= Exercise material =
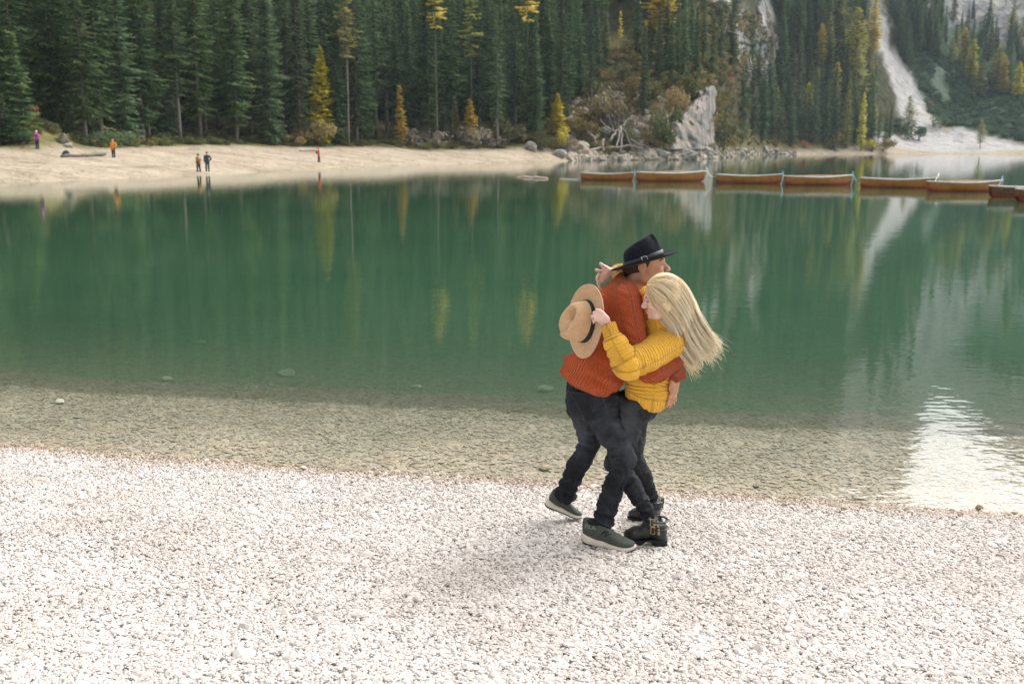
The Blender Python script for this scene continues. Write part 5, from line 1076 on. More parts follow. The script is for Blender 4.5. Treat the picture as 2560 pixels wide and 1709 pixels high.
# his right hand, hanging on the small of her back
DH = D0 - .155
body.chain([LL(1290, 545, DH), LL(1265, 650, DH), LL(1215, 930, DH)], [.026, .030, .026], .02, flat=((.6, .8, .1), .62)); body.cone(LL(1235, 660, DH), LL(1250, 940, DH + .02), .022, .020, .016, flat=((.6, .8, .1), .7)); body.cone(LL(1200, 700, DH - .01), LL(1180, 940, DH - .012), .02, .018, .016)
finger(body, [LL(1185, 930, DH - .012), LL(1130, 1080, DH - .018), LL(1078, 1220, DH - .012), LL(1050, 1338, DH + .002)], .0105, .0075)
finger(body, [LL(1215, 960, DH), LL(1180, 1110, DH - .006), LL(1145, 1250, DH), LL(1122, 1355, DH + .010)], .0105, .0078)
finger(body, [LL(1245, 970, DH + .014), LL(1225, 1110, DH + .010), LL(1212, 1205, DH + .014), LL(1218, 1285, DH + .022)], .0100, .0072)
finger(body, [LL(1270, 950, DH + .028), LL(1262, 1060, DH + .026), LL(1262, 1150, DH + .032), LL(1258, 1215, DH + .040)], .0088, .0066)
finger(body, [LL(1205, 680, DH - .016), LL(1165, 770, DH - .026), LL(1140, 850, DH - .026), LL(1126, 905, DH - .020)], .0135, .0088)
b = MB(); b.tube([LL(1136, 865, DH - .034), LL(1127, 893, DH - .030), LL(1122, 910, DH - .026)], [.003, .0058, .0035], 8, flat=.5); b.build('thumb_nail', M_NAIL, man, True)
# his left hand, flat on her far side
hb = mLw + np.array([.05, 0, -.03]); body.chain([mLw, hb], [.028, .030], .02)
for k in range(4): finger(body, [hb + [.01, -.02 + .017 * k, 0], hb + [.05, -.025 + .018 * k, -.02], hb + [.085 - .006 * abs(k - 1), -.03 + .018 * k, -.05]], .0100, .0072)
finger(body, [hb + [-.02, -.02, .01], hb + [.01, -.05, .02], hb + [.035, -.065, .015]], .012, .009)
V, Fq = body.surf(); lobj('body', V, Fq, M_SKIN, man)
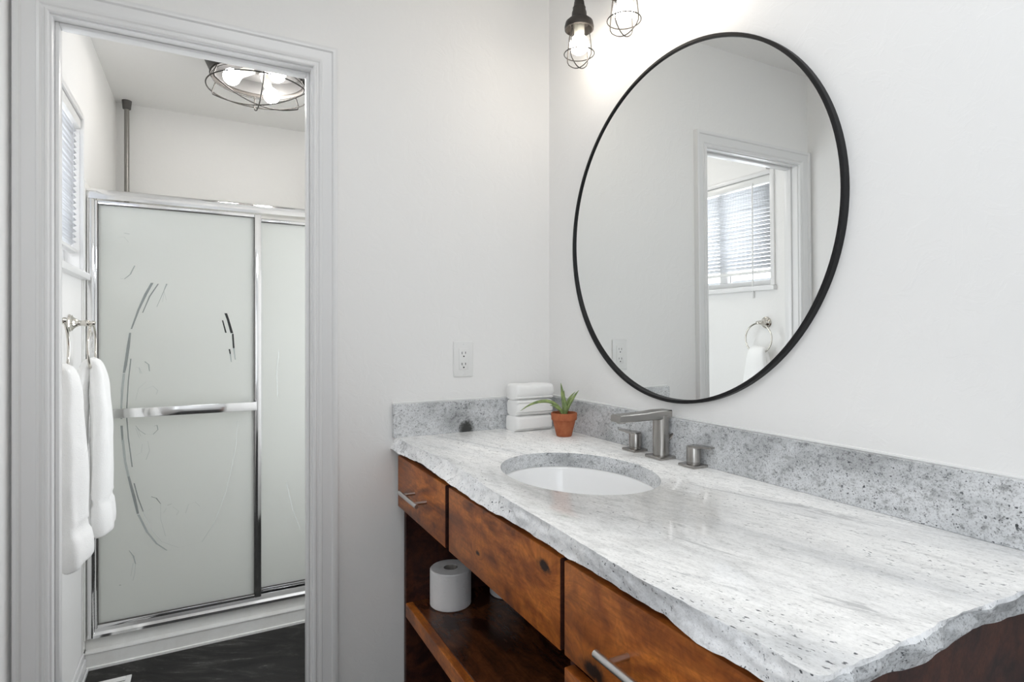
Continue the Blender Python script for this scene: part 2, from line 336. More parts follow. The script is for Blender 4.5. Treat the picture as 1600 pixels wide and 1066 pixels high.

= Exercise instructions =
Omitting all pictures, restate exactly the lines of the material from its start through the line that contains "V, Fq = body.surf();".

= Response to the task =
The Blender Python script for this scene continues. Write part 5, from line 1076 on. More parts follow. The script is for Blender 4.5. Treat the picture as 2560 pixels wide and 1709 pixels high.
# his right hand, hanging on the small of her back
DH = D0 - .155
body.chain([LL(1290, 545, DH), LL(1265, 650, DH), LL(1215, 930, DH)], [.026, .030, .026], .02, flat=((.6, .8, .1), .62)); body.cone(LL(1235, 660, DH), LL(1250, 940, DH + .02), .022, .020, .016, flat=((.6, .8, .1), .7)); body.cone(LL(1200, 700, DH - .01), LL(1180, 940, DH - .012), .02, .018, .016)
finger(body, [LL(1185, 930, DH - .012), LL(1130, 1080, DH - .018), LL(1078, 1220, DH - .012), LL(1050, 1338, DH + .002)], .0105, .0075)
finger(body, [LL(1215, 960, DH), LL(1180, 1110, DH - .006), LL(1145, 1250, DH), LL(1122, 1355, DH + .010)], .0105, .0078)
finger(body, [LL(1245, 970, DH + .014), LL(1225, 1110, DH + .010), LL(1212, 1205, DH + .014), LL(1218, 1285, DH + .022)], .0100, .0072)
finger(body, [LL(1270, 950, DH + .028), LL(1262, 1060, DH + .026), LL(1262, 1150, DH + .032), LL(1258, 1215, DH + .040)], .0088, .0066)
finger(body, [LL(1205, 680, DH - .016), LL(1165, 770, DH - .026), LL(1140, 850, DH - .026), LL(1126, 905, DH - .020)], .0135, .0088)
b = MB(); b.tube([LL(1136, 865, DH - .034), LL(1127, 893, DH - .030), LL(1122, 910, DH - .026)], [.003, .0058, .0035], 8, flat=.5); b.build('thumb_nail', M_NAIL, man, True)
# his left hand, flat on her far side
hb = mLw + np.array([.05, 0, -.03]); body.chain([mLw, hb], [.028, .030], .02)
for k in range(4): finger(body, [hb + [.01, -.02 + .017 * k, 0], hb + [.05, -.025 + .018 * k, -.02], hb + [.085 - .006 * abs(k - 1), -.03 + .018 * k, -.05]], .0100, .0072)
finger(body, [hb + [-.02, -.02, .01], hb + [.01, -.05, .02], hb + [.035, -.065, .015]], .012, .009)
V, Fq = body.surf(); lobj('body', V, Fq, M_SKIN, man)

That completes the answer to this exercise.